Sunday, 6 March 2022

Shanghai by Riichi Yokomitsu - a Japanese Novel of Interwar Shanghai

 Shanghai between the world wars is a fascination of Westerns, the Chinese themselves, but also the Japanese. The zeitgeist of 1920s Shanghai is reflected in the appropriately named Shanghai by Riichi Yokomitsu.

Serialized between 1928 to 1931, the novel takes place in 1925, following the lives of Japanese expats living in Shanghai. There’s Sanki, a white-collared bank clerk, Koya, a businessman in the lumber industry, his brother, Takashige, the foreman of a cotton mill, and Yamaguchi, a politically-minded architect. These men voice different beliefs but are bound by the commonality of their Japanese nationality. Sanki is aimless and suffers from existential angst, looking for meaning in the urban isolation of Shanghai. A fitting analog for the Japanese bourgeoisie of the 1920s, obsessed with Western modernity and culture, but lacking a purpose in life.

Koya and Takashige represent the view of Japanese imperialism, i.e. the more influence Japanese business has in China, the more it benefits the nation. As such, Koya plots to put a British timber competitor out of business, and Takashige sees his Chinese factory workers as a mere means to an end of enhancing Japan’s prestige.

Yamaguchi is the most complex of the characters, representing the pan-Asianist view that was beginning to take hold in many Japanese intellectuals and even among military officers. This view held that only the Japanese Army and Navy were powerful enough to liberate Asia from the yoke of Western colonialism and lead it into a new golden age – under Japan’s tutelage, of course. This view was exemplified in Kanji Ishiwara, an Imperial Army officer who, in 1931, was one of the masterminds behind the Japanese invasion of Manchuria.

Yokomitsu himself was a pan-Asianist, but Shanghai is never propagandistic. The city itself is a place of melancholy loneliness, with the expats searching for an elusive meaning to their humdrum lives. The sights, sounds, and smells are interlaced throughout every paragraph, unsurprising since Yokomitsu was part of the Shinkankakuha, or the New Sensation School. A popular movement among Japanese writers in the 1920s and 1930s, the New Sensation School strived from realism and objectivity. An unfortunate byproduct of this is that we never really feel connected to or “in the shoes” of any of the characters. We are merely observing what happens to them.
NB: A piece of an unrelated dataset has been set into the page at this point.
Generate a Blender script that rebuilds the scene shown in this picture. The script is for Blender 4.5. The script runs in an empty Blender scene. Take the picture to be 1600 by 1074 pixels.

The female characters of Shanghai are even sadder than their male counterparts, a notch above prostitutes. There’s dimwitted Osugi and scheming Oryu, two women working at a Japanese bathhouse, frequented by Sanki and the others. Miyako has it a little better, being a taxi dancer at Shanghai’s famous nightclubs. Most intriguing of all is Fang Qui-lan, a seductive Chinese Communist, who represents China’s growing resentment toward colonialism.

The contradiction of the Japanese expats being Asian but also colonialists themselves is apparent to the characters. The fact that the novel is written from a Japanese perspective adds to its value as a time capsule, given most non-Chinese literature about Interwar Shanghai is seen through Western eyes. Shanghai’s International Settlement was controlled by British, Americans, Italians, and Japanese, who would later use it as a launching pad for two destructive wars – both in 1932 and 1937. As mentioned, this novel takes place in 1925, on the eve of the May 30th Movement, an anti-imperialist uprising in Shanghai, which targeted foreign-owned businesses. This historical event serves as the climax, and our characters are caught up in the maelstrom.